Schaken en sponsoring
Afgelopen maanden ben ik behoorlijk verbaasd geraakt over het afhaken van clubsponsors en toernooi sponsors. Clubs die hun sponsor zien vertrekken, zien ook de betaalde spelers vertrekken met alle gevolgen van dien. Toernooien, het NK dit jaar, worden uitgehold, ondanks andere beweringen.
Elk vertrek van een sponsor heeft uiteraard een eigen verhaal, zie Joop van Oostrum.
Vaak is een sponsor gekomen omdat bij een bepaald bedrijf iemand, of dicht bij de top van het bedrijf zit, of eigenaar is en heel toevallig schaakminded is.
Bij het open NK wat nu gespeeld wordt in Dieren, zie je op de KNSB site enkele vermeldingen van sponsors waarop je kan klikken en dan ga je door naar de website pagina van de sponsor. Heel handig, maar is dat wel genoeg? Is dit wat de sponsor precies wil?

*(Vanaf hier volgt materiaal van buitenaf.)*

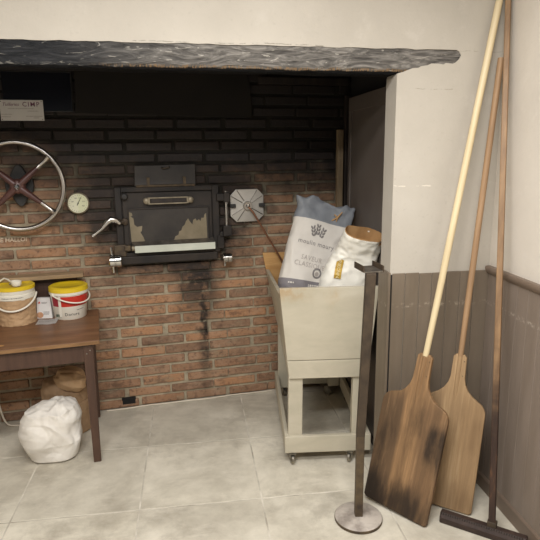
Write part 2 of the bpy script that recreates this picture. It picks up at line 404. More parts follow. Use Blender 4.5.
# ------------------------------------------------------------------ camera
cd = bpy.data.cameras.new('camera'); cam = bpy.data.objects.new('camera', cd); COL.objects.link(cam)
F_, PIT, YAW, ROL = 558.84, .21404, .13691, -.011693
fw = Vector((math.sin(YAW)*math.cos(PIT), math.cos(YAW)*math.cos(PIT), -math.sin(PIT)))
rt = Vector((math.cos(YAW), -math.sin(YAW), 0)); up = rt.cross(fw)
r2 = rt*math.cos(ROL) + up*math.sin(ROL); u2 = -rt*math.sin(ROL) + up*math.cos(ROL)
R = Matrix((r2, u2, -fw)).transposed()
cam.matrix_world = Matrix.Translation((.31388, -3.07654, 1.7118)) @ R.to_4x4()
cd.sensor_width = 36; cd.sensor_fit = 'HORIZONTAL'; cd.lens = F_/540*36; cd.clip_start = .05
SC.camera = cam

# ------------------------------------------------------------------ setting
FY = -.587; RX = 1.735
TH = math.radians(6.947); WA = Vector((-.33, .526, 0)); WU = Vector((math.cos(TH), math.sin(TH), 0)); WN = Vector((math.sin(TH), -math.cos(TH), 0))
def wall_pt(u, z, off=0.0): return WA + WU*u + WN*off + Vector((0, 0, z))

# floor: tiles 0.6 m, grid through the origin
bm = new(); g = .0032
for i in range(-4, 4):
    for j in range(-7, 3):
        bx(bm, (i*.6+g, j*.6+g, -.02), (i*.6+.6-g, j*.6+.6-g, 0))
fl = struct('floor', bm, 'tile', bevel=.003, seg=2)
bm = new(); bx(bm, (-2.4, -4.2, -.06), (2.4, 1.8, -.0012)); gr = link('grout', bm, 'grout', parent=fl)

# front wall with opening and the ragged plaster round the beam end
rnd = random.Random(5)
hole = [(1.233, 0), (1.233, 2.018)]
hole += [(1.238, 2.030), (1.262, 2.036), (1.285, 2.045), (1.305, 2.052), (1.33, 2.053), (1.345, 2.061), (1.372, 2.064), (1.39, 2.072), (1.42, 2.072), (1.447, 2.068), (1.458, 2.075), (1.49, 2.072), (1.505, 2.078), (1.52, 2.092), (1.527, 2.108), (1.518, 2.122), (1.507, 2.130)]
x = 1.48
while x > -1.35:
    hole.append((x, 2.1455 - .011*x + rnd.uniform(-.002, .0025))); x -= rnd.uniform(.02, .06)
hole += [(-1.4, 2.16), (-1.4, 0)]
outl = [(1.9, 0), (1.9, 2.75), (-2.4, 2.75), (-2.4, 0)]
bm = new(); prism(bm, hole[::-1] + outl[::-1] if False else list(reversed(hole)) + outl, FY, FY+.137)
struct('wall_front', bm, 'plaster')
# beam
bm = new(); grid_box(bm, (-1.5, FY+.003, 2.043), (1.56, FY+.125, 2.157), (150, 3, 9))
for v in bm.verts:
    p = v.co.copy()
    v.co.z += -.011*p.x + (.005*noise.noise(Vector((p.x*5, p.y*9, 3))) if p.z < 2.05 else 0)
    if p.y < FY+.01: v.co.y += .003*abs(noise.noise(Vector((p.x*9, p.y, p.z*30)))) + .003*noise.noise(p*6) + .002
    if p.z < 2.046 and p.y < FY+.01: v.co.y += .018 + .006*noise.noise(Vector((p.x*22, 1, 1)))
    elif p.z < 2.058 and p.y < FY+.01: v.co.y += .004 + .004*noise.noise(Vector((p.x*25, 1, 1)))
b = struct('lintel_beam', bm, 'lintel', smooth=True, angle=35)

bm = new(); bx(bm, (RX, -4.2, 0), (RX+.15, FY, 2.75)); struct('wall_right', bm, 'plaster_side')
bm = new(); bx(bm, (-2.4, -4.2, 0), (-2.25, FY, 2.75)); struct('wall_left', bm, 'plaster_side')
bm = new(); bx(bm, (-2.4, -4.2, 2.75), (1.9, FY+.137, 2.85)); struct('ceiling', bm, 'ceiling')

# back wall: mortar slab + individual bricks in one wall mesh
bm = new(); C_ = .0708; rnd = random.Random(11)
bx(bm, (-1.25, .010, 0), (1.80, .20, 2.33), mi=1)
for i in range(33):
    z0 = .034 + C_*i - .0265; L = .300
    u = (-1.655 if i % 2 else -1.553) + rnd.uniform(-.018, .018)
    while u < 1.80:
        l = L
        dj = rnd.uniform(-.012, .012)
        a, b_ = max(u + dj + .009, -1.25), min(u + l - .009 + rnd.uniform(-.006, .006), 1.79)
        if b_ - a > .03:
            dz = rnd.uniform(-.002, .002); pr = rnd.uniform(-.003, .003)
            bx(bm, (a, -.003+pr, z0+dz), (b_, .03, z0+.0535+dz+rnd.uniform(-.003, .002)))
        u += l
o = struct('wall_back', bm, ['brick', 'mortar'], bevel=.006, seg=2)
o.location = WA; o.rotation_euler = (0, 0, TH)
# chalk writing on one brick
t_ = text_bm('LE HALLOI', .036, .1, 'CENTER', 1.0, bold=.0008)
tf(t_, lambda p: (p.x*1.0, -.0075, p.y))
ck = link('chalk_lettering', t_, 'chalk', parent=o); ck.location = (-.452, 0, 1.187); ck['label'] = 'pale chalk lettering on a brick'
bm = new(); bx(bm, (-.004, -.006, 0), (.088, .01, .05)); bb = link('black_brick_end', bm, 'black_flat', parent=o, bevel=.004); bb.location = (.125, 0, .024); bb['label'] = 'black stained brick end'

# side of the alcove
bm = new(); bx(bm, (1.315, FY+.137, 0), (1.345, .44, 2.012)); struct('wall_alcove', bm, 'alcove_panel', bevel=.003)
bm = new(); bx(bm, (1.345, FY+.137, 0), (1.42, .44, 2.33)); bx(bm, (1.40, .44, 0), (1.48, .95, 2.33)); struct('wall_alcove_back', bm, 'black_flat')
bm = new(); bx(bm, (-1.55, FY+.137, 0), (-1.4, .6, 2.33)); struct('wall_alcove_left', bm, 'plaster_side')
bm = new(); bx(bm, (-1.6, FY+.10, 2.33), (1.55, 1.0, 2.4)); struct('ceiling_alcove', bm, 'black_flat')
bm = new(); bx(bm, (1.308, FY+.14, 1.93), (1.3155, .445, 2.012)); bx(bm, (1.308, .40, 0), (1.3155, .445, 1.93)); struct('trim_4', bm, 'alcove_panel', bevel=.002)
bm = new(); bx(bm, (1.306, FY+.14, 0), (1.3155, .44, .045)); struct('baseboard_alcove', bm, 'dark_wood', bevel=.003)
p = wall_pt(1.655, 0, .04)
bm = new(); bx(bm, (-.02, -.02, 0), (.02, .02, 1.83)); o = struct('trim_5', bm, 'post_wood', bevel=.004); o.location = p; o.rotation_euler = (0, 0, TH)
bm = new(); bx(bm, (-.018, -.02, 0), (.018, .02, 2.05)); o = struct('trim_6', bm, 'dark_wood', bevel=.004); o.location = wall_pt(1.70, 0, .05); o.rotation_euler = (0, 0, TH)
bm = new(); bx(bm, (1.1, -.03, 2.115), (1.72, .0, 2.16)); o = struct('trim_7', bm, 'dark_wood', bevel=.003); o.location = WA; o.rotation_euler = (0, 0, TH)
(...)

De gemeente Dieren als sponsor kan ik begrijpen, de campings raken voller, de plaatselijk economie heeft er baat bij en de gemeente heeft haar toeristenbelasting. Maar de andere sponsors?
Wil je een sponsor behagen, dan wel een return on investment geven, moet je als organisatie iets kritischer naar jezelf toe zijn.

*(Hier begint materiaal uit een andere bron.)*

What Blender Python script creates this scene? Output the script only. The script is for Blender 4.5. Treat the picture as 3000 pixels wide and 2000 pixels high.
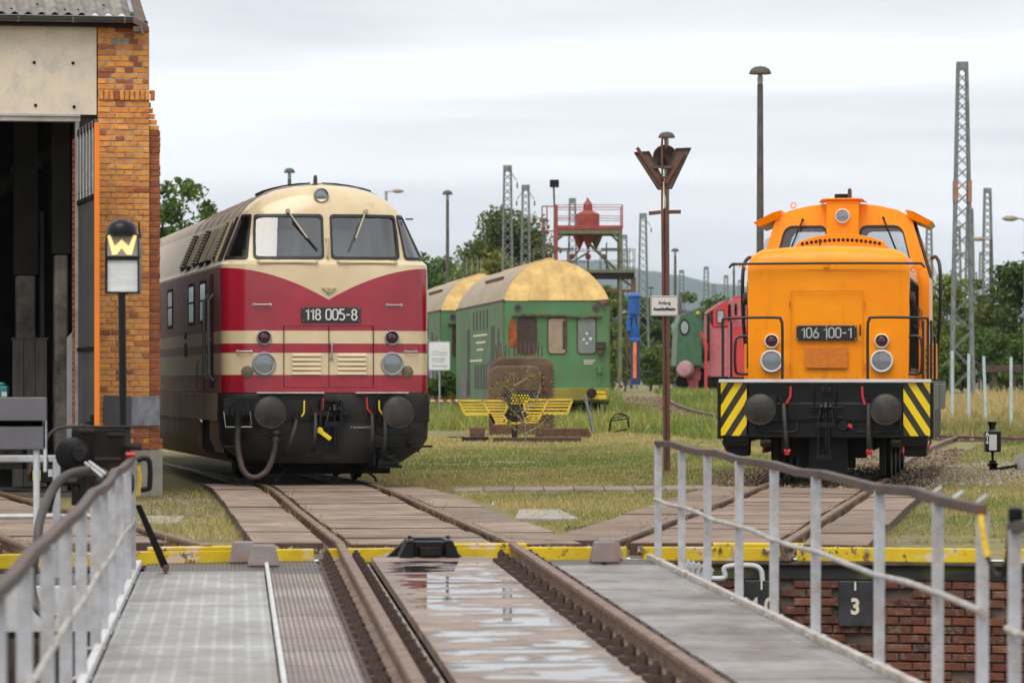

Wat wil een sponsor bereiken? Naamsbekendheid, omzetvergroting, klantenbinding of imagovergroting? Een sponsor heeft daar best een idee over. Indien een potentieel sponsor daar geen echt idee over heeft, dan moet je creatief worden.
In plaats van de openingszet laten verrichten, linkje op de website of de prijzen uitreiken, kan je als organisatie veel meer doen.
Laat de grootmeesters participeren, ga de klanten van de sponsor uitnodigen, maak een leuk programma voor een middagvullende voorstelling. Betrek de schaakjournalisten en commentatoren erbij. Desnoods met een besloten etentje met de gasten van de sponsor en enkele grootmeesters.
Voor sponsoring van schaken moet gewoon de knop om, een andere invalshoek.
Gerard Mulder
Wat is de waarde van een schaakpartij van een (groot)meester? Wie heeft de tijd die partij te bestuderen? Met uitzondering van de schakers met de hoge ratingen hebben anderen weinig tijd wegens werk, gezin, krant lezen, boeken lezen, t.v. kijken, vrienden en vriendinnen bezoeken, computeren, de kroeg ingaan, en andere verplichtingen
Zo is de groep belangstellenden voor één moderne partij (terwijl er dagelijks duizend(en) partijen worden gespeeld!) misschien op één hand te tellen.
Ik heb eens een bekende politicus bereid gevonden een prijsuitreiking te verrichten op een groot landelijk schaaktoernooi. Toen het toernooi in gang was, was de zaal bomvol. Echter, bij de prijsuitreiking was al driekwart van de spelers vertrokken. Bovendien liep iemand zodra hij zijn prijs had gekregen direct naar de uitgang. Toen de laatste zijn prijs kreeg waren er nog enkele schakers en de vrijwilligers om de boel op te ruimen. Ik kon wel door de grond gaan van schaamte. Het moet een verpletterende indruk hebben achtergelaten op de sponsor, die ook bij de prijsuitreiking aanwezig was. Hij stopte daarna ook met de sponsoring.
Als iemand wil weten wat er in de wereld te koop is, moet hij zelf eens iets gaan organiseren. Zo heb ik vergeefs geprobeerd een landelijk symposium te organiseren over een bepaald facet van schaken. Toen heb ik aan den lijve ondervonden hoeveel energie en tijd het kost de financiering rond te krijgen (‘Nee, meneer, dat is niet onze doelgroep’) en andere organisatorische zaken. Energie en tijd die ten koste gaat van andere zaken. Een heel leerzame ervaring. Vandaar dat ik een groot respect heb voor organisatoren (had ik altijd al). Een goede organisator is meer waard dan een grootmeester.
Enkele goede opmerkingen van P. de Groot: vooral de slotzin en de zin over het zelf organiseren.
Wellicht had G. Mulder beter enige (aansprekende) voorbeelden kunnen geven. (Kan alsnog natuurlijk.) Met wat loze kreten kan je geen discussie van de grond krijgen.
En het is Joop van Oosterom i.p.v. Joop van Oostrum.